Highlights
The record uncertainty into which the Trump administration has plunged the global economy has finally dragged the S&P 500 into correction territory in March. However, what happens next depends largely on the scale of the economic slowdown that is beginning to take shape.
In this respect, consumer sentiment surveys do not lie: nascent optimism has turned into growing pessimism over the past three months. And while the overall economic data is not as bleak, the U.S. administration runs the risk of triggering a recessionary spiral if allowing this situation to last too long.
Nonetheless, performances of the main asset classes in Q1-2025 were nothing exceptional, with global equities and bonds posting modest and similar returns, in line with our baseline scenario. What is surprising is the underperformance of the United States relative to the EAFE region over the period: the worst in 23 years.

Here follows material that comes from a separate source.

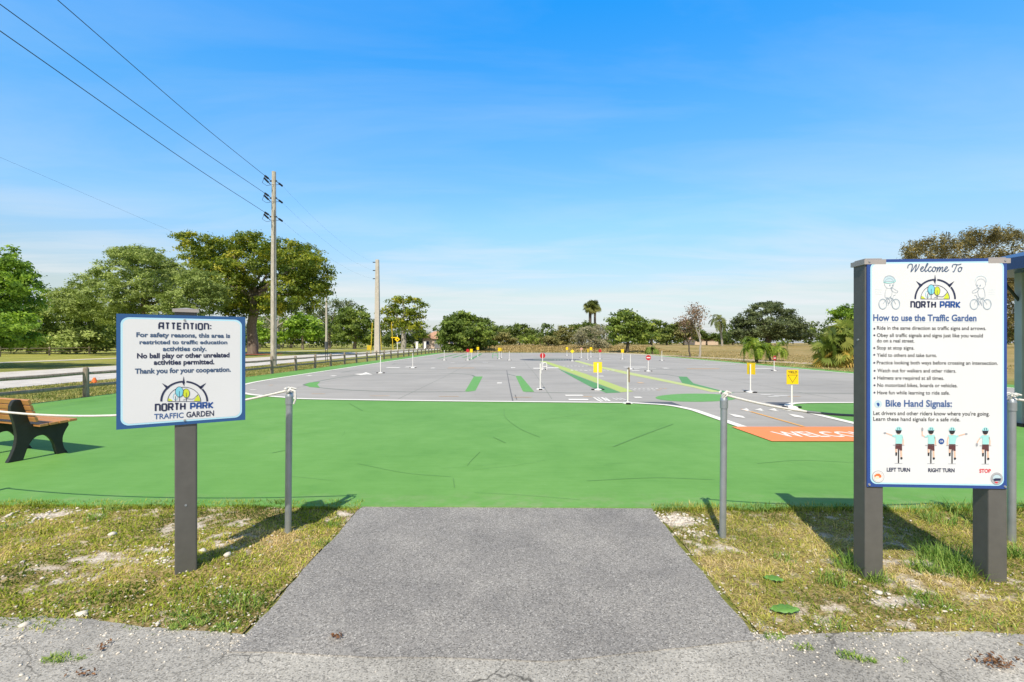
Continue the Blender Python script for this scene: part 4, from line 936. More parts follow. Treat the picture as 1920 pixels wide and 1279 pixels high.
def rider(x, arm):
    q = lambda dx, dy: zs(x+dx, dy)
    def pl_(pts, c, lv=2): B.poly([q(*p) for p in pts][::-1], c, lv)
    pl_([(-28, 700+0), (-36, 672), (36, 672), (44, 700), (30, 765), (-28, 765)], 'ink_aqua', 2)          # shirt
    B.poly(ell(*q(0, 635), 27/5.33, -30/5.33, 18), 'ink_black', 3)                                       # hair
    B.poly([q(0+33*math.cos(R(a)), 628-36*math.sin(R(a))) for a in range(0, 181, 15)][::-1], 'ink_aqua', 4)  # helmet
    B.line([q(-12, 622), q(-8, 600)], 1.2*B.k, 'ink_slate', 5); B.line([q(10, 622), q(8, 600)], 1.2*B.k, 'ink_slate', 5); B.line([q(-31, 628), q(31, 628)], .8*B.k, 'ink_slate', 5)
    pl_([(-10, 660), (10, 660), (12, 675), (-12, 675)], 'ink_skin', 2)
    pl_([(-31, 763), (33, 763), (35, 830), (16, 830), (2, 800), (-12, 815), (-33, 812)], 'ink_maroon', 3)  # shorts
    B.line([q(-24, 812), q(-22, 855)], 3.2*B.k, 'ink_skin', 2); B.line([q(26, 828), q(28, 898)], 3.2*B.k, 'ink_skin', 2)
    pl_([(-32, 850), (-14, 846), (-16, 880), (-30, 882)], 'ink_black', 3); B.poly(ell(*q(29, 906), 2.1, -2.3, 12), 'ink_black', 3)
    B.line([q(-58, 776), q(58, 776)], .8*B.k, 'ink_grey', 3); B.line([q(0, 820), q(0, 955)], 2.1*B.k, 'ink_black', 3); B.line([q(0, 800), q(0, 830)], 2.4*B.k, 'ink_maroon', 4); B.line([q(-38, 958), q(38, 958)], .6*B.k, 'ink_grey', 2)
    down = 1 if arm in ('left', 'up', 'low') else -1
    B.line([q(down*36, 690), q(down*46, 730), q(down*46, 775)], 2.0*B.k, 'ink_skin', 2)
    if arm == 'left': B.line([q(-34, 690), q(-62, 680)], 3.0*B.k, 'ink_aqua', 3); B.line([q(-60, 681), q(-118, 660), q(-145, 655)], 2.0*B.k, 'ink_skin', 2); B.poly(ell(*q(-136, 656), 2.6, -1.6, 10), 'ink_grey', 3)
    if arm == 'right': B.line([q(34, 690), q(62, 680)], 3.0*B.k, 'ink_aqua', 3); B.line([q(60, 681), q(118, 664), q(148, 658)], 2.0*B.k, 'ink_skin', 2); B.poly(ell(*q(140, 660), 2.6, -1.6, 10), 'ink_grey', 3)
    if arm == 'up': B.line([q(-34, 688), q(-62, 690)], 3.0*B.k, 'ink_aqua', 3); B.line([q(-58, 690), q(-86, 678), q(-88, 600)], 2.0*B.k, 'ink_skin', 2); B.poly(ell(*q(-86, 618), 1.7, -3.8, 10), 'ink_grey', 3)
    if arm == 'low': B.line([q(-34, 684), q(-52, 700)], 3.0*B.k, 'ink_aqua', 3); B.line([q(-50, 698), q(-76, 735), q(-86, 775)], 2.0*B.k, 'ink_skin', 2); B.poly(ell(*q(-84, 766), 2.0, -3.2, 10), 'ink_grey', 3)
for x, am in ((510, 'left'), (832, 'up'), (1042, 'right'), (1372, 'low')): rider(x, am); B.flush('cyclist_figure', bd)
B.poly(ell(*zs(936, 736), 5.4, -5.4, 20), 'ink_blue', 2); tb(zs, 'OR', 920, 954, 745, 727, 'ink_white', lv=3, bold=.02)
B.flush('or_badge', bd)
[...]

The risk of foreign stocks keeping pace with North America seems limited in the short term. However, a sustained downward trend in the US$ could ultimately justify a change in our geographical mix, which will probably have to wait until the tariff cloud clears a little.
In sum, the economy is going through a rough patch and, although our baseline scenario still foresees slight economic growth, the likelihood of a recession has increased.
Against this backdrop, we are maintaining a balanced allocation between equities and bonds. However, in the event of an overreaction to the decline in the stock markets, an opportunity to go against the tide could arise. However, the asymmetry of the scenarios is not yet sufficiently bullish for such a stance.